• WHAT NEEDS TO BE DONE: Identify each line below that contains the word "scene", and copy it out.

• INFORMATION PROVIDED:

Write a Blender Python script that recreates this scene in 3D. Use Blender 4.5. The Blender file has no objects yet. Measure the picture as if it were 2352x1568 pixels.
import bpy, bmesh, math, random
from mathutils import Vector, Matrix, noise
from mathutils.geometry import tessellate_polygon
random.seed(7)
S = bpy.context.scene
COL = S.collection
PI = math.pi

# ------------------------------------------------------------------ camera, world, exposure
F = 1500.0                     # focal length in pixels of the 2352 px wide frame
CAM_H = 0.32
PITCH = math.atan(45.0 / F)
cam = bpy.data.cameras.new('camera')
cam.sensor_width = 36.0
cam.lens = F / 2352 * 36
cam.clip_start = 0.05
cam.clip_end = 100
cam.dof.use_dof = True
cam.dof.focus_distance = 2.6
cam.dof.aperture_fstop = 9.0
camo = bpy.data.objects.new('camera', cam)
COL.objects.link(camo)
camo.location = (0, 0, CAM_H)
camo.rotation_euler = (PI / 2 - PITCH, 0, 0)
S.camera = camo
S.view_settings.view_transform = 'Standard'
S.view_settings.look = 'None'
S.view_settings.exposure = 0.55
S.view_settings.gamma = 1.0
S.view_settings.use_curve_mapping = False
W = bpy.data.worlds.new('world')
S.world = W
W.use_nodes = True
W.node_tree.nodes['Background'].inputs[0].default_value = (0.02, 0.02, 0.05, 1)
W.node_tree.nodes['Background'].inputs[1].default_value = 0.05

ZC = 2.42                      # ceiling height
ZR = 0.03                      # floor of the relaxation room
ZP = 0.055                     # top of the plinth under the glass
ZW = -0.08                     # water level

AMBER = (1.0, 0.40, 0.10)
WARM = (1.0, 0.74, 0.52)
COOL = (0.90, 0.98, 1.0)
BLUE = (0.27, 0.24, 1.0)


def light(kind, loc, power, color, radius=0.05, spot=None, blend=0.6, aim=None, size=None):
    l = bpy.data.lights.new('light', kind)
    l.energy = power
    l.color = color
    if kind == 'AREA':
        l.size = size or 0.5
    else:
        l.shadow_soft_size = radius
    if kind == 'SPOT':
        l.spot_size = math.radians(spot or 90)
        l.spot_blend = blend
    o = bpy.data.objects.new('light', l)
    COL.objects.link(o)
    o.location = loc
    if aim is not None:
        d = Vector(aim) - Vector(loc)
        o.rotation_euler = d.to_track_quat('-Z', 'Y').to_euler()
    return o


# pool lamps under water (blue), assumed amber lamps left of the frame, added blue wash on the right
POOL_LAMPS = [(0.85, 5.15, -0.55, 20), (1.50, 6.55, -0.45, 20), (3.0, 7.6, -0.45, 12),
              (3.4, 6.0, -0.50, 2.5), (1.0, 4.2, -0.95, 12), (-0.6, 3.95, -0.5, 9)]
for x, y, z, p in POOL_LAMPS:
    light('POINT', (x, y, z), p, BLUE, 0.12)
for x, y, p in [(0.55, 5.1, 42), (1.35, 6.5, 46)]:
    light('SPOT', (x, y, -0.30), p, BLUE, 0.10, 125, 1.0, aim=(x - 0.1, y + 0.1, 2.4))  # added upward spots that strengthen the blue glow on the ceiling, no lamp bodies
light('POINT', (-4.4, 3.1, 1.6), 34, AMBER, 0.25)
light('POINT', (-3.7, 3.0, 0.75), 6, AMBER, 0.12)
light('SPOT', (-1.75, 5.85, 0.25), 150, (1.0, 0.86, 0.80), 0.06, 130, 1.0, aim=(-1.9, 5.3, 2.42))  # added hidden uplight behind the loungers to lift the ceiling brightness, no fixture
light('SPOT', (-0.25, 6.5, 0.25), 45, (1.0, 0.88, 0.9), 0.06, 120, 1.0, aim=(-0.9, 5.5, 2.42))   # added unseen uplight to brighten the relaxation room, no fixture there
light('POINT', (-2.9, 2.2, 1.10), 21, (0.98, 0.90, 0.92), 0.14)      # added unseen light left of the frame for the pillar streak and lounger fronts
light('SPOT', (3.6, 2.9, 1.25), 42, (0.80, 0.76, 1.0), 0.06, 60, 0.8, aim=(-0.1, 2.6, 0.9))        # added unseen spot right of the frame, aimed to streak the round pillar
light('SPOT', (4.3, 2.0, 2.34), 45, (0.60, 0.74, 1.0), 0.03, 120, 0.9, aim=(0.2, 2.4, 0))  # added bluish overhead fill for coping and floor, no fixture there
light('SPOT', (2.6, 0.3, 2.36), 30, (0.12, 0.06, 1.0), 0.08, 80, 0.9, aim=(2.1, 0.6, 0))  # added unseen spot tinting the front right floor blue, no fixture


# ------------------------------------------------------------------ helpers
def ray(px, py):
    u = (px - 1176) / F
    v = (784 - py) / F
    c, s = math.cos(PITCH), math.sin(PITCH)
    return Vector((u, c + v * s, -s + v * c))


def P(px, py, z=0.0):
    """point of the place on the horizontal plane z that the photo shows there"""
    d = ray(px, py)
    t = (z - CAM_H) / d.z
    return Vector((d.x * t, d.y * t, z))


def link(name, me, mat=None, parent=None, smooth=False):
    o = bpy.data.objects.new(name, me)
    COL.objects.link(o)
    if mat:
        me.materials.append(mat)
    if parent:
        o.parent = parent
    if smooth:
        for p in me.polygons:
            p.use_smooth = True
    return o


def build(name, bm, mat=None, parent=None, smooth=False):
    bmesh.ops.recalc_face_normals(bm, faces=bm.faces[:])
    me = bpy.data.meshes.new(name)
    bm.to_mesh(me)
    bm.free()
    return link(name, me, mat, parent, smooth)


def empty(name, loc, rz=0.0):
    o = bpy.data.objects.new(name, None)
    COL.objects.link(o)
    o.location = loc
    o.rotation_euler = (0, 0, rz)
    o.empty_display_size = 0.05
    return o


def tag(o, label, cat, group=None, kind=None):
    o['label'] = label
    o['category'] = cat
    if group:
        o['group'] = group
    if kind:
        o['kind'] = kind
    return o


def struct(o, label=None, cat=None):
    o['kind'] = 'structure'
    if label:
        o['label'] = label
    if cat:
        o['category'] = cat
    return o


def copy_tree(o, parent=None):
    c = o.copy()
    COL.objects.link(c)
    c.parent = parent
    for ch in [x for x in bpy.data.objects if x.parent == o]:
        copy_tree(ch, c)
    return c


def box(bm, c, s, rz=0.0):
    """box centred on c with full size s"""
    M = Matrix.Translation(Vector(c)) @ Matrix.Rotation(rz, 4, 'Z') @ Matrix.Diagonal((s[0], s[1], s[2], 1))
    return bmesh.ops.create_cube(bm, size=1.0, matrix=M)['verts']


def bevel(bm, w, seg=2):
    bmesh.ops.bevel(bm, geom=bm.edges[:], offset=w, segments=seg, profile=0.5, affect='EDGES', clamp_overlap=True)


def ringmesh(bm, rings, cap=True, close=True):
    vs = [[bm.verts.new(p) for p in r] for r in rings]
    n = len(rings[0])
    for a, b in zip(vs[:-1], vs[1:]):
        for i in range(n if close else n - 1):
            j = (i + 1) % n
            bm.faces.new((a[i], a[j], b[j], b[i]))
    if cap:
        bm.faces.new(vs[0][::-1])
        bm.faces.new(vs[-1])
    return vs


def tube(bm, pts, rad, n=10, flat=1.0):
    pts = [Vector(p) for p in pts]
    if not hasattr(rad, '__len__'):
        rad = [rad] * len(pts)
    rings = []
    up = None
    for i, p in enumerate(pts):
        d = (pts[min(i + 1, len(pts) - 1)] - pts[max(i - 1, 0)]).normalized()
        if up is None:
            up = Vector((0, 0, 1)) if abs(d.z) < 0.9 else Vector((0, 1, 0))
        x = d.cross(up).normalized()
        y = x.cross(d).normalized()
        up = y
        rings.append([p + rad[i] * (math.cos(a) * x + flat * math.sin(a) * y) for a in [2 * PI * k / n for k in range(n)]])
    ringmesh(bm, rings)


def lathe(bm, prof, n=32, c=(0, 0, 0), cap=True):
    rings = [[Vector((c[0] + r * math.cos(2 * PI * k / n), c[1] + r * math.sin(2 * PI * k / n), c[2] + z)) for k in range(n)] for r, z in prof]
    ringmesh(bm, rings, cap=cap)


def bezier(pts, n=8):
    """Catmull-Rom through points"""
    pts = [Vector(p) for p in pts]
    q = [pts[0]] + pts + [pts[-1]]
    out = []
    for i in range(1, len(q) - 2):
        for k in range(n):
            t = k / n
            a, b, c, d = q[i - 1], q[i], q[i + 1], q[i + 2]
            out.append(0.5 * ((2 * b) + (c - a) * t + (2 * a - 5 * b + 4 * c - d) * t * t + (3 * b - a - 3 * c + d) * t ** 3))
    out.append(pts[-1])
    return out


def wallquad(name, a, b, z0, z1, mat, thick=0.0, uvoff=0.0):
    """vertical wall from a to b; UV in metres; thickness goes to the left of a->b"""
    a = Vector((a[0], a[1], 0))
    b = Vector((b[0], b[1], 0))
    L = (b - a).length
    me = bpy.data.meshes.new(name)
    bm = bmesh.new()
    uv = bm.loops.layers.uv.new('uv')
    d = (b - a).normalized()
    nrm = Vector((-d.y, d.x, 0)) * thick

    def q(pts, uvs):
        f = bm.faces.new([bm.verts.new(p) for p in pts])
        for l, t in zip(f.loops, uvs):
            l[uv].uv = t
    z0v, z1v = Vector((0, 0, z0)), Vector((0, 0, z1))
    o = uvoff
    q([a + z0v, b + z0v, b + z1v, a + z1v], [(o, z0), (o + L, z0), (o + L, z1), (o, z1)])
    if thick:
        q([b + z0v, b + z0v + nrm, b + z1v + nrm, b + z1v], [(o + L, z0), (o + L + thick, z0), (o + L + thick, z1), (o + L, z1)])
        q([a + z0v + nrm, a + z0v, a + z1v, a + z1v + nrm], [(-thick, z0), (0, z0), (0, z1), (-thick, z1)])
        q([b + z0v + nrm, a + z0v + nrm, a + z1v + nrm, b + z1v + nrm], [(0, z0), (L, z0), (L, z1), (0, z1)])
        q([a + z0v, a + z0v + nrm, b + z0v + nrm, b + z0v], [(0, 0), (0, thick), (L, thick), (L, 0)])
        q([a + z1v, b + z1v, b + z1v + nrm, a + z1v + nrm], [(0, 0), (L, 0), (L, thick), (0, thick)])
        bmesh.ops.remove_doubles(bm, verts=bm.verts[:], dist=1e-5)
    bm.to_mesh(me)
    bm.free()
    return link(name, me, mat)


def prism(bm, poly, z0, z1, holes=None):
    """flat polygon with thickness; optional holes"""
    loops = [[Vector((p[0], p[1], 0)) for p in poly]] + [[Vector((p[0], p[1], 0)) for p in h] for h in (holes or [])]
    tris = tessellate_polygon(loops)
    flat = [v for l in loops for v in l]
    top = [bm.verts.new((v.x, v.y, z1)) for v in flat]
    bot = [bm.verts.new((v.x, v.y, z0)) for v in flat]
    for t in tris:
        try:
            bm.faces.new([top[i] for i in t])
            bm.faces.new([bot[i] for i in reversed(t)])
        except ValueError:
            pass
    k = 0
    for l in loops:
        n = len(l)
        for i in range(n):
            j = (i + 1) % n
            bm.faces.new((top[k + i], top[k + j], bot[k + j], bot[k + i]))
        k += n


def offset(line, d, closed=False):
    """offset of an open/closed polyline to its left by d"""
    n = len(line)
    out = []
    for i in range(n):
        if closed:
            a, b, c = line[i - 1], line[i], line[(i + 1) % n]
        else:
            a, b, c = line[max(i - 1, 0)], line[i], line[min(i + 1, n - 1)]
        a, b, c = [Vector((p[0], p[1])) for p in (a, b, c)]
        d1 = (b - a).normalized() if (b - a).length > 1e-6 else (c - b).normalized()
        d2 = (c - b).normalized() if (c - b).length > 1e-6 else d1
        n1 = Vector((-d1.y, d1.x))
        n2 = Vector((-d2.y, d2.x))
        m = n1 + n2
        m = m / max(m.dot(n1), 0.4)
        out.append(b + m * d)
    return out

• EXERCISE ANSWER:
Write a Blender Python script that recreates this scene in 3D. Use Blender 4.5. The Blender file has no objects yet. Measure the picture as if it were 2352x1568 pixels.
S = bpy.context.scene